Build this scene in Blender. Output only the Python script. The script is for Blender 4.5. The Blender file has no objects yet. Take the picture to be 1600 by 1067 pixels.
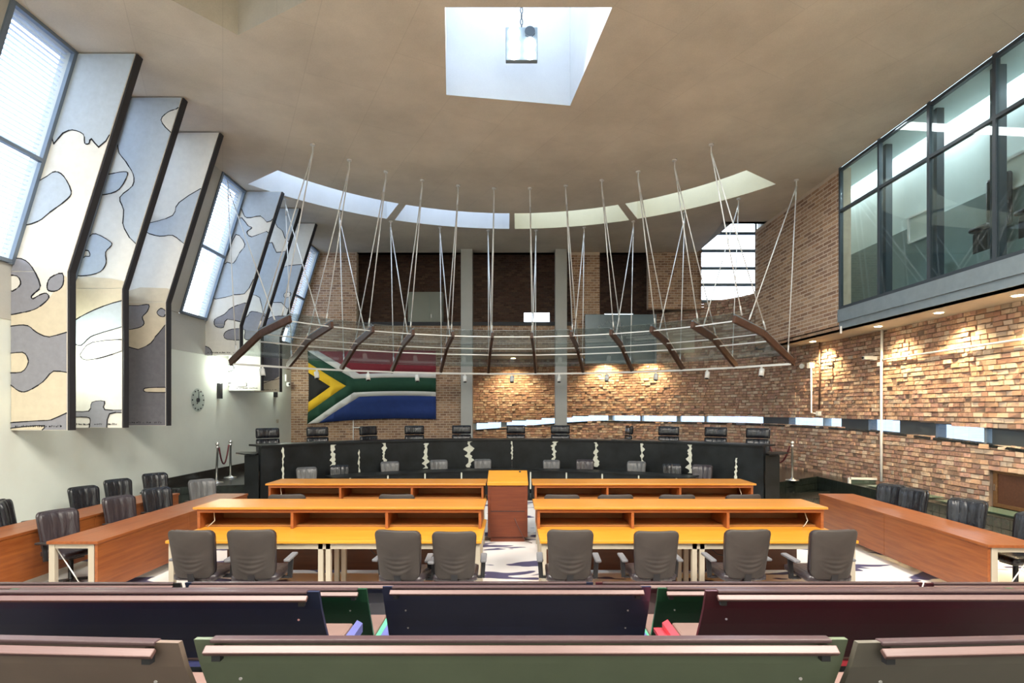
import bpy, bmesh, math, random
from math import sin, cos, pi, radians, atan2, sqrt, hypot
from mathutils import Vector, Matrix, noise

random.seed(7)
C = bpy.context.scene.collection
SC = bpy.context.scene

# ------------------------------------------------------------------ camera, world, exposure
F = 850.0                      # focal length in pixels of the 1600 px wide frame
EYE = 2.3
cam = bpy.data.cameras.new('camera')
cam.sensor_width = 36.0
cam.lens = 36.0 * F / 1600.0
cam.shift_y = (640 - 533.5) / 1600.0
cam.clip_start = 0.05
cam.clip_end = 400
co = bpy.data.objects.new('camera', cam)
co.location = (0, 0, EYE)
co.rotation_euler = (pi / 2, 0, 0)
C.objects.link(co)
SC.camera = co
SC.view_settings.view_transform = 'Standard'
SC.view_settings.look = 'None'
SC.view_settings.gamma = 1
SC.view_settings.use_curve_mapping = False
SC.view_settings.exposure = 1.18
SC.cycles.max_bounces = 10
SC.cycles.diffuse_bounces = 6
SC.cycles.transparent_max_bounces = 24
SC.cycles.sample_clamp_indirect = 6
SC.cycles.caustics_reflective = False
SC.cycles.caustics_refractive = False
SC.cycles.use_denoising = True

wd = bpy.data.worlds.new('sky')
SC.world = wd
wd.use_nodes = True
wn = wd.node_tree
wn.nodes.clear()
wo = wn.nodes.new('ShaderNodeOutputWorld')
wb = wn.nodes.new('ShaderNodeBackground')
wr = wn.nodes.new('ShaderNodeValToRGB')
wt = wn.nodes.new('ShaderNodeTexCoord')
ws = wn.nodes.new('ShaderNodeSeparateXYZ')
wn.links.new(wt.outputs['Generated'], ws.inputs[0])
wn.links.new(ws.outputs['Z'], wr.inputs[0])
wr.color_ramp.elements[0].color = (0.86, 0.93, 1.0, 1)
wr.color_ramp.elements[1].color = (0.62, 0.78, 1.0, 1)
wn.links.new(wr.outputs[0], wb.inputs[0])
wb.inputs[1].default_value = 2.9
wn.links.new(wb.outputs[0], wo.inputs[0])


def light(name, kind, loc, energy, color, target=None, **kw):
    l = bpy.data.lights.new(name, kind)
    l.energy = energy
    l.color = color
    for k, v in kw.items():
        setattr(l, k, v)
    o = bpy.data.objects.new(name, l)
    o.location = loc
    if target is not None:
        d = Vector(target) - Vector(loc)
        o.rotation_euler = d.to_track_quat('-Z', 'Y').to_euler()
    C.objects.link(o)
    return o


WARM = (1.0, 0.76, 0.42)
# added fill lights high over the public benches, standing for no visible lamp
light('fill_light', 'AREA', (-3.2, 1.0, 7.9), 760, (1.0, 0.94, 0.85), (-3.2, 1.0, 0), shape='RECTANGLE', size=3.0, size_y=5.0)
light('fill_light', 'AREA', (3.6, 1.0, 7.9), 760, (1.0, 0.94, 0.85), (3.6, 1.0, 0), shape='RECTANGLE', size=3.0, size_y=5.0)


light('gallery_lamp', 'AREA', (8.79, 10.8, 8.1), 75, (0.92, 0.97, 1.0), (8.79, 10.8, 4.4), shape='RECTANGLE', size=.2, size_y=11.0)
light('gallery_lamp', 'AREA', (8.3, 10.8, 7.97), 60, (0.92, 0.98, 0.97), (8.5, 10.8, 4.4), shape='RECTANGLE', size=.3, size_y=11.0)


# ------------------------------------------------------------------ materials
def nmat(name):
    m = bpy.data.materials.new(name)
    m.use_nodes = True
    nt = m.node_tree
    b = nt.nodes['Principled BSDF']
    return m, nt, b


def mat(name, c, rough=0.6, metal=0.0, var=0.0, scale=6.0, bump=0.0, bscale=60.0, stretch=None, c2=None, spec=None, coat=0.0):
    m, nt, b = nmat(name)
    b.inputs['Roughness'].default_value = rough
    b.inputs['Metallic'].default_value = metal
    if spec is not None:
        b.inputs['Specular IOR Level'].default_value = spec
    if coat:
        b.inputs['Coat Weight'].default_value = coat
        b.inputs['Coat Roughness'].default_value = 0.15
    tc = nt.nodes.new('ShaderNodeTexCoord')
    src = tc.outputs['Object']
    if stretch:
        mp = nt.nodes.new('ShaderNodeMapping')
        mp.inputs['Scale'].default_value = stretch
        nt.links.new(src, mp.inputs[0])
        src = mp.outputs[0]
    if var > 0 or c2:
        nz = nt.nodes.new('ShaderNodeTexNoise')
        nz.inputs['Scale'].default_value = scale
        nz.inputs['Detail'].default_value = 6
        nz.inputs['Roughness'].default_value = 0.6
        nt.links.new(src, nz.inputs[0])
        r = nt.nodes.new('ShaderNodeValToRGB')
        r.color_ramp.elements[0].position = 0.3
        r.color_ramp.elements[1].position = 0.7
        ca = c
        cb = c2 if c2 else tuple(min(1, v * (1 + var)) for v in c)
        if not c2:
            ca = tuple(v * (1 - var) for v in c)
        r.color_ramp.elements[0].color = (*ca, 1)
        r.color_ramp.elements[1].color = (*cb, 1)
        nt.links.new(nz.outputs['Fac'], r.inputs[0])
        nt.links.new(r.outputs[0], b.inputs['Base Color'])
    else:
        b.inputs['Base Color'].default_value = (*c, 1)
    if bump > 0:
        n2 = nt.nodes.new('ShaderNodeTexNoise')
        n2.inputs['Scale'].default_value = bscale
        n2.inputs['Detail'].default_value = 4
        nt.links.new(src, n2.inputs[0])
        bp = nt.nodes.new('ShaderNodeBump')
        bp.inputs['Strength'].default_value = bump
        bp.inputs['Distance'].default_value = 0.02
        nt.links.new(n2.outputs['Fac'], bp.inputs['Height'])
        nt.links.new(bp.outputs[0], b.inputs['Normal'])
    return m


def tint_mat(name, rough=0.9, bump=0.25):
    """colour per brick from the mesh's own colour attribute, grain from noise"""
    m, nt, b = nmat(name)
    b.inputs['Roughness'].default_value = rough
    b.inputs['Specular IOR Level'].default_value = 0.2
    a = nt.nodes.new('ShaderNodeAttribute')
    a.attribute_name = 'tint'
    tc = nt.nodes.new('ShaderNodeTexCoord')
    nz = nt.nodes.new('ShaderNodeTexNoise')
    nz.inputs['Scale'].default_value = 22
    nz.inputs['Detail'].default_value = 5
    nt.links.new(tc.outputs['Object'], nz.inputs[0])
    mr = nt.nodes.new('ShaderNodeMapRange')
    mr.inputs['From Min'].default_value = 0.3
    mr.inputs['From Max'].default_value = 0.7
    mr.inputs['To Min'].default_value = 0.75
    mr.inputs['To Max'].default_value = 1.2
    nt.links.new(nz.outputs['Fac'], mr.inputs[0])
    mx = nt.nodes.new('ShaderNodeVectorMath')
    mx.operation = 'SCALE'
    nt.links.new(a.outputs['Color'], mx.inputs[0])
    nt.links.new(mr.outputs[0], mx.inputs['Scale'])
    nt.links.new(mx.outputs[0], b.inputs['Base Color'])
    bp = nt.nodes.new('ShaderNodeBump')
    bp.inputs['Strength'].default_value = bump
    bp.inputs['Distance'].default_value = 0.01
    nt.links.new(nz.outputs['Fac'], bp.inputs['Height'])
    nt.links.new(bp.outputs[0], b.inputs['Normal'])
    return m


def wood_mat(name, c1, c2, rough=0.35, stretch=(0.6, 9, 9), coat=0.08):
    return mat(name, c1, rough, 0, 0.0, 2.5, 0.04, 40, stretch, c2, coat=coat)


def glass_mat(name, tintc=(0.9, 0.95, 0.95), refl=0.10, rough=0.02, haze=0.0, hazec=(0.6, 0.66, 0.68)):
    m, nt, b = nmat(name)
    nt.nodes.remove(b)
    out = nt.nodes['Material Output']
    tr = nt.nodes.new('ShaderNodeBsdfTransparent')
    tr.inputs[0].default_value = (*tintc, 1)
    gl = nt.nodes.new('ShaderNodeBsdfGlossy')
    gl.inputs['Roughness'].default_value = rough
    fr = nt.nodes.new('ShaderNodeLayerWeight')
    fr.inputs['Blend'].default_value = 0.5
    pw = nt.nodes.new('ShaderNodeMath')
    pw.operation = 'POWER'
    pw.inputs[1].default_value = 5.0
    nt.links.new(fr.outputs['Facing'], pw.inputs[0])
    ad = nt.nodes.new('ShaderNodeMath')
    ad.operation = 'MULTIPLY_ADD'
    ad.inputs[1].default_value = 0.6
    ad.inputs[2].default_value = refl + 0.04
    ad.use_clamp = True
    nt.links.new(pw.outputs[0], ad.inputs[0])
    mx = nt.nodes.new('ShaderNodeMixShader')
    nt.links.new(ad.outputs[0], mx.inputs[0])
    nt.links.new(tr.outputs[0], mx.inputs[1])
    nt.links.new(gl.outputs[0], mx.inputs[2])
    last = mx
    if haze > 0:
        df = nt.nodes.new('ShaderNodeBsdfDiffuse')
        df.inputs[0].default_value = (*hazec, 1)
        m2 = nt.nodes.new('ShaderNodeMixShader')
        m2.inputs[0].default_value = haze
        nt.links.new(mx.outputs[0], m2.inputs[1])
        nt.links.new(df.outputs[0], m2.inputs[2])
        last = m2
    nt.links.new(last.outputs[0], out.inputs[0])
    return m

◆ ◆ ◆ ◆

**GIVEN REQUEST:**
Pictures are excluded: retype only the lines from the beginning of the listing above through the line with "SC = bpy.context.scene", both included.

**SOLUTION:**
Build this scene in Blender. Output only the Python script. The script is for Blender 4.5. The Blender file has no objects yet. Take the picture to be 1600 by 1067 pixels.
import bpy, bmesh, math, random
from math import sin, cos, pi, radians, atan2, sqrt, hypot
from mathutils import Vector, Matrix, noise

random.seed(7)
C = bpy.context.scene.collection
SC = bpy.context.scene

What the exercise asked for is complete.